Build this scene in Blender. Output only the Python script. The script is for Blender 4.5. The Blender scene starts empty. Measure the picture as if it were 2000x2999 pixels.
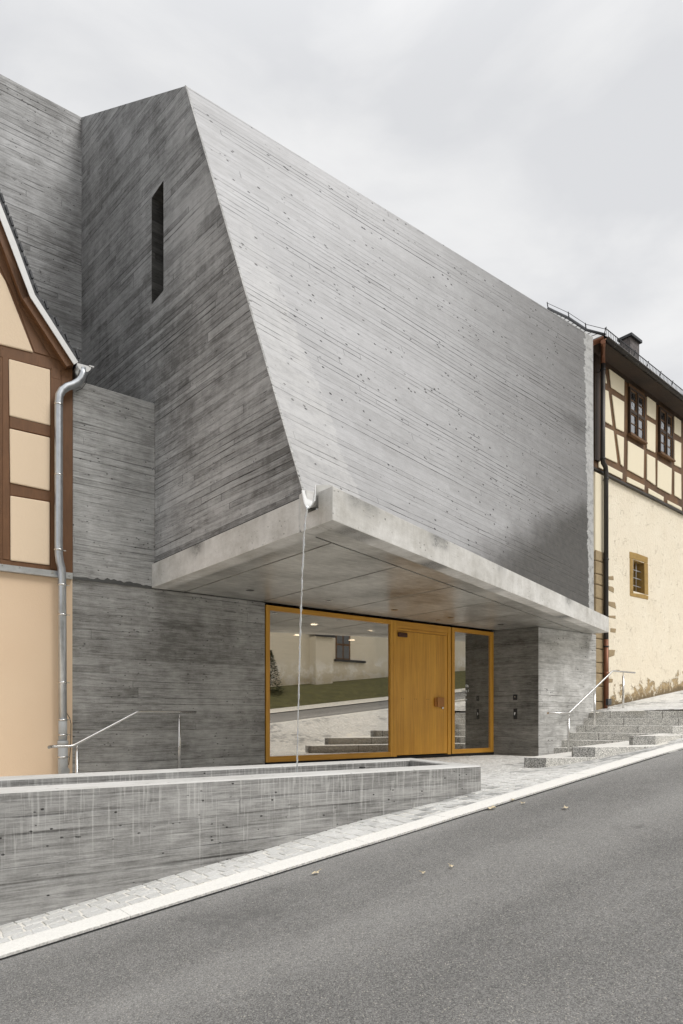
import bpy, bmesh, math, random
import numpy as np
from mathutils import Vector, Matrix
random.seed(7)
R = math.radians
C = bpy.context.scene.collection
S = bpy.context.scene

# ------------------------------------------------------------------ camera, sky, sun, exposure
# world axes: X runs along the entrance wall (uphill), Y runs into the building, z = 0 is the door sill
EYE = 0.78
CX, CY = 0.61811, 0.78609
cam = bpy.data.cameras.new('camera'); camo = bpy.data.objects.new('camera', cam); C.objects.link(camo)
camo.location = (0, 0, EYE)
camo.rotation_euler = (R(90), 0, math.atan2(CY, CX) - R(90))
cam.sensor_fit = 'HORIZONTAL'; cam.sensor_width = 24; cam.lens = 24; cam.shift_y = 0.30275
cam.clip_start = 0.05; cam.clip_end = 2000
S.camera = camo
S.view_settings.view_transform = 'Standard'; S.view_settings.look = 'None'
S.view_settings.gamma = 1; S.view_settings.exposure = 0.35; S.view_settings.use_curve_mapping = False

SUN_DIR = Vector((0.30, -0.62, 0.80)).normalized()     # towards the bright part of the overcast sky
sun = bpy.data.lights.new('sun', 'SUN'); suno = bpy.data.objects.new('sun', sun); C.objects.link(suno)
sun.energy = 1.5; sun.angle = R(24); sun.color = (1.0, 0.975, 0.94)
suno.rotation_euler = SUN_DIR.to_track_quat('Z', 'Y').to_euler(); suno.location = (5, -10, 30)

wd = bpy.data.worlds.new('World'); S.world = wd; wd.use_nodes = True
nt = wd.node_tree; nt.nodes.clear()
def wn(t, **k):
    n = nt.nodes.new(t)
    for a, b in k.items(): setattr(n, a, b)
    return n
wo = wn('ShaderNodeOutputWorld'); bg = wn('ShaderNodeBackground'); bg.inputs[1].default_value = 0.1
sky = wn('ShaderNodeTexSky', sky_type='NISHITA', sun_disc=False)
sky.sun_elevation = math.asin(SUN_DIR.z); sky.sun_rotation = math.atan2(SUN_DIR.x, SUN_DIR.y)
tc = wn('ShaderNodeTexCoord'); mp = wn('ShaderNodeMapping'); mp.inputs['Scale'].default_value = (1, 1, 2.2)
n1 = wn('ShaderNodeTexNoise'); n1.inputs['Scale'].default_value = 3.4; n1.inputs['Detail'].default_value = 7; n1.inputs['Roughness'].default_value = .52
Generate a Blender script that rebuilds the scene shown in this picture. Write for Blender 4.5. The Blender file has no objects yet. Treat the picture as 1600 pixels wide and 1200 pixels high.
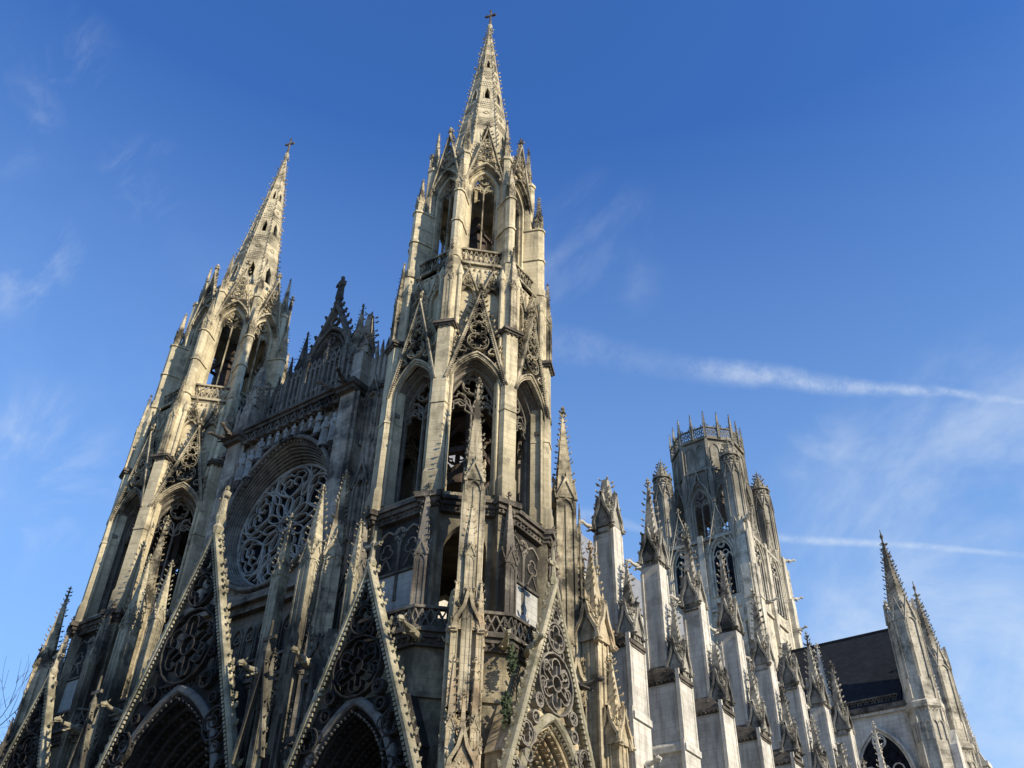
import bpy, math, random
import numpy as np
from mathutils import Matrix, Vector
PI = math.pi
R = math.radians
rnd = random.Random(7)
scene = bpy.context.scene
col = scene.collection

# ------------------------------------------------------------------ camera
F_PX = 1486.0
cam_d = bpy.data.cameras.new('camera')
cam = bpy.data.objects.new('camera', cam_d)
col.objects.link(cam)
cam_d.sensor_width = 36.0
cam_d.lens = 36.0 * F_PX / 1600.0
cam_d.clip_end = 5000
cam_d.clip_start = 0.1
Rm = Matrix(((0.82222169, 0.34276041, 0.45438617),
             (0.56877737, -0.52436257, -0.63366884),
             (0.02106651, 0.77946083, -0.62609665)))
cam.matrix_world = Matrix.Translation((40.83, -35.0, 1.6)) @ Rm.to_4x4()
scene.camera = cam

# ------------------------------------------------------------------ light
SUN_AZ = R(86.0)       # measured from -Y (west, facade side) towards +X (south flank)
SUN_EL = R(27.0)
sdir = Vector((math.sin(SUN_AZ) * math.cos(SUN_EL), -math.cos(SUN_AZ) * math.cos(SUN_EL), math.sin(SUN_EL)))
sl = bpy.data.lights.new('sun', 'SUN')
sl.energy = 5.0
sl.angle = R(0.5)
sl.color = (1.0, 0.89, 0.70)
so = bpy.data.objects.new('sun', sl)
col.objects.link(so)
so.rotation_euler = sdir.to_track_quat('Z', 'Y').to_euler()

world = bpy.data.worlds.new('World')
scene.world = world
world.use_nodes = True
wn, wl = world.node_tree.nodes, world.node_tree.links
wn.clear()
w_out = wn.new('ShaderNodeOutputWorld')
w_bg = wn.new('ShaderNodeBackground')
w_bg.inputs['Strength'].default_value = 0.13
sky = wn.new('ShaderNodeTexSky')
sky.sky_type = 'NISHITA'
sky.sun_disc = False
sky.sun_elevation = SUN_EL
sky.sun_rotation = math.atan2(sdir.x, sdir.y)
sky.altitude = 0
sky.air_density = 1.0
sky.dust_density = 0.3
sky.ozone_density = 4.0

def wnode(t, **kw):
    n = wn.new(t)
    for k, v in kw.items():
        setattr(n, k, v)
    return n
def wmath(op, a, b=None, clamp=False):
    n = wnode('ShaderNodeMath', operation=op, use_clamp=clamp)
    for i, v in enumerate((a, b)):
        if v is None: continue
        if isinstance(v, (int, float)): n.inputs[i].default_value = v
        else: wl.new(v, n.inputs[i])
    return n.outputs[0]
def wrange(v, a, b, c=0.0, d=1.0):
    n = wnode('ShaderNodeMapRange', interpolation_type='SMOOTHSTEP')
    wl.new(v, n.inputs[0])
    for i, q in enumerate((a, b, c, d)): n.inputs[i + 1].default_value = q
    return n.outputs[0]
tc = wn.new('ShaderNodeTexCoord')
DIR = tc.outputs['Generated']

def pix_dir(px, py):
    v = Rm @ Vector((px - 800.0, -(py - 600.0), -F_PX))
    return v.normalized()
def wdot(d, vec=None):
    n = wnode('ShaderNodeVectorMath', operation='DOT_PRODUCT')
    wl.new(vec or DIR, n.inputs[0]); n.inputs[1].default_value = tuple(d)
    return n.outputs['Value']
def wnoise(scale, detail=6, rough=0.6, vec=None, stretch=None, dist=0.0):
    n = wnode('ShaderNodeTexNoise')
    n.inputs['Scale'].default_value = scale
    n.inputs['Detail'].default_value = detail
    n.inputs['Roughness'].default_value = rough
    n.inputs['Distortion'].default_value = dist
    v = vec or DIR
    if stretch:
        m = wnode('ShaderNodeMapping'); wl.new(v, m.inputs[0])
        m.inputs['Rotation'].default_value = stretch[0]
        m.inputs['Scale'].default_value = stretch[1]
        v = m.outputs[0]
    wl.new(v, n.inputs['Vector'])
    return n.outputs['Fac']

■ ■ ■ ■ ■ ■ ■

Task requirements
Only the lines from the start of the records to the one containing "S = bpy.context.scene" should be repeated, exactly and with both ends kept; drop any pictures.

The completed task
Build this scene in Blender. Output only the Python script. The script is for Blender 4.5. The Blender scene starts empty. Measure the picture as if it were 2000x2999 pixels.
import bpy, bmesh, math, random
import numpy as np
from mathutils import Vector, Matrix
random.seed(7)
R = math.radians
C = bpy.context.scene.collection
S = bpy.context.scene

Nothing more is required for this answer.